Task requirements: Nothing but the lines from the top of the data to the line holding "COL = S.collection" should be printed, word for word and both ends included; leave the pictures out.

Data:
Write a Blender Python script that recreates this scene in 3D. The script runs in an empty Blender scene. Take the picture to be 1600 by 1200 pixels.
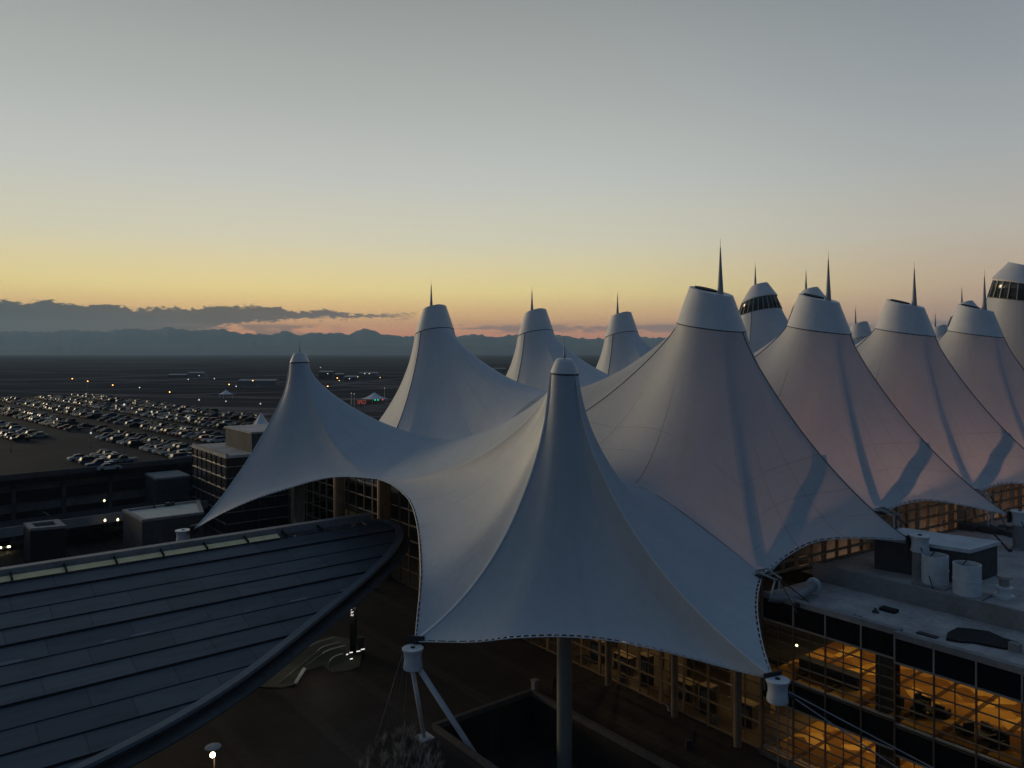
import bpy, bmesh, math, random
from mathutils import Vector, Matrix
R = math.radians
random.seed(7)
S = bpy.context.scene
COL = S.collection

# ------------------------------------------------------------------ camera
cam_d = bpy.data.cameras.new("camera"); cam = bpy.data.objects.new("camera", cam_d); COL.objects.link(cam)
cam.location = (0, 0, 0); cam.rotation_euler = (R(90), 0, 0)          # level camera, high in the hotel
cam_d.sensor_width = 36; cam_d.lens = 27; cam_d.shift_y = -50/1600     # horizon a little above the middle
cam_d.clip_start = 0.5; cam_d.clip_end = 120000
S.camera = cam
S.view_settings.view_transform = 'Standard'; S.view_settings.look = 'None'
S.view_settings.exposure = 0.0; S.view_settings.gamma = 1.0
S.cycles.volume_bounces = 0; S.cycles.max_bounces = 6; S.cycles.transparent_max_bounces = 16
S.cycles.caustics_reflective = False; S.cycles.caustics_refractive = False
S.cycles.sample_clamp_indirect = 3.0

def s2l(c):
    return tuple(((v/255)/12.92 if v/255 <= .04045 else ((v/255+.055)/1.055)**2.4) for v in c)

# ------------------------------------------------------------------ node helper
class NB:
    def __init__(s, nt): s.nt = nt; s.n = nt.nodes; s.l = nt.links
    def new(s, t, **kw):
        n = s.n.new(t)
        for k, v in kw.items(): setattr(n, k, v)
        return n
    def put(s, sock, v):
        if hasattr(v, 'is_output'): s.l.new(v, sock)
        elif v is not None: sock.default_value = v
    def m(s, op, a, b=None, c=None):
        n = s.new('ShaderNodeMath', operation=op)
        s.put(n.inputs[0], a); s.put(n.inputs[1], b); s.put(n.inputs[2], c)
        return n.outputs[0]
    def smooth(s, x, a, b, lo=0., hi=1.):
        n = s.new('ShaderNodeMapRange', interpolation_type='SMOOTHSTEP')
        s.put(n.inputs[0], x); s.put(n.inputs[1], a); s.put(n.inputs[2], b); s.put(n.inputs[3], lo); s.put(n.inputs[4], hi)
        return n.outputs[0]
    def lin(s, x, a, b, lo=0., hi=1.):
        n = s.new('ShaderNodeMapRange')
        s.put(n.inputs[0], x); s.put(n.inputs[1], a); s.put(n.inputs[2], b); s.put(n.inputs[3], lo); s.put(n.inputs[4], hi)
        return n.outputs[0]
    def mix(s, f, a, b, blend='MIX'):
        n = s.new('ShaderNodeMix', data_type='RGBA', blend_type=blend)
        s.put(n.inputs[0], f)
        for i, v in ((6, a), (7, b)):
            if isinstance(v, tuple) and len(v) == 3: v = v + (1,)
            s.put(n.inputs[i], v)
        return n.outputs[2]
    def ramp(s, x, stops, interp='EASE'):
        n = s.new('ShaderNodeValToRGB'); r = n.color_ramp; r.interpolation = interp
        while len(r.elements) < len(stops): r.elements.new(.5)
        for e, (p, c) in zip(r.elements, stops):
            e.position = p; e.color = (c if len(c) == 4 else tuple(c)+(1,))
        s.put(n.inputs[0], x); return n.outputs[0]
    def noise(s, vec, scale, detail=4, rough=.55, dist=0.):
        n = s.new('ShaderNodeTexNoise')
        if vec is not None: s.put(n.inputs['Vector'], vec)
        n.inputs['Scale'].default_value = scale; n.inputs['Detail'].default_value = detail
        n.inputs['Roughness'].default_value = rough; n.inputs['Distortion'].default_value = dist
        return n.outputs['Fac']
    def comb(s, x, y, z):
        n = s.new('ShaderNodeCombineXYZ')
        for i, v in enumerate((x, y, z)): s.put(n.inputs[i], v)
        return n.outputs[0]
    def sep(s, v):
        n = s.new('ShaderNodeSeparateXYZ'); s.put(n.inputs[0], v); return n.outputs

# ------------------------------------------------------------------ dusk sky
SUN_AZ, SUN_EL = -19.0, 1.2          # azimuth from +Y (west north west) towards -X
W = bpy.data.worlds.new("World"); S.world = W; W.use_nodes = True
nb = NB(W.node_tree); nb.n.clear()
tc = nb.new('ShaderNodeTexCoord')
x, y, z = nb.sep(tc.outputs['Generated'])
hyp = nb.m('SQRT', nb.m('ADD', nb.m('MULTIPLY', x, x), nb.m('MULTIPLY', y, y)))
el = nb.m('ARCTAN2', z, hyp)                                  # radians
az = nb.m('ARCTAN2', x, y)
def E(d): return (R(d)+.12)/1.6908                            # elevation (deg) -> ramp position
elr = nb.lin(el, -.12, 1.5708, 0, 1)
sx, sy = math.sin(R(SUN_AZ)), math.cos(R(SUN_AZ))
cosd = nb.m('DIVIDE', nb.m('ADD', nb.m('MULTIPLY', x, sx), nb.m('MULTIPLY', y, sy)), nb.m('MAXIMUM', hyp, .001))
west = nb.ramp(elr, [(E(-2), s2l((150,100,78))), (E(1.2), s2l((240,152,112))), (E(2.6), s2l((255,200,132))), (E(4.4), s2l((255,232,154))),
                     (E(8), s2l((222,217,190))), (E(12.5), s2l((199,202,196))), (E(18), s2l((176,180,177))), (E(26), s2l((144,149,148))), (E(40), s2l((92,110,126))), (E(90), s2l((80,102,130)))], 'LINEAR')
north = nb.ramp(elr, [(E(-2), s2l((140,104,90))), (E(1.2), s2l((178,138,126))), (E(2.6), s2l((202,162,138))), (E(4.4), s2l((208,180,150))),
                      (E(8), s2l((194,187,174))), (E(12.5), s2l((172,176,175))), (E(18), s2l((151,157,162))), (E(26), s2l((122,130,138))), (E(40), s2l((88,106,126))), (E(90), s2l((80,102,130)))], 'LINEAR')
east = nb.ramp(elr, [(E(-2), s2l((40,54,74))), (E(3), s2l((48,66,90))), (E(10), s2l((56,78,106))), (E(22), s2l((60,84,114))), (E(45), s2l((68,92,122))), (E(90), s2l((80,102,130)))], 'LINEAR')
c1 = nb.mix(nb.smooth(cosd, .985, .60), west, north)
skyc = nb.mix(nb.smooth(cosd, .35, -.45), c1, east)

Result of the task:
Write a Blender Python script that recreates this scene in 3D. The script runs in an empty Blender scene. Take the picture to be 1600 by 1200 pixels.
import bpy, bmesh, math, random
from mathutils import Vector, Matrix
R = math.radians
random.seed(7)
S = bpy.context.scene
COL = S.collection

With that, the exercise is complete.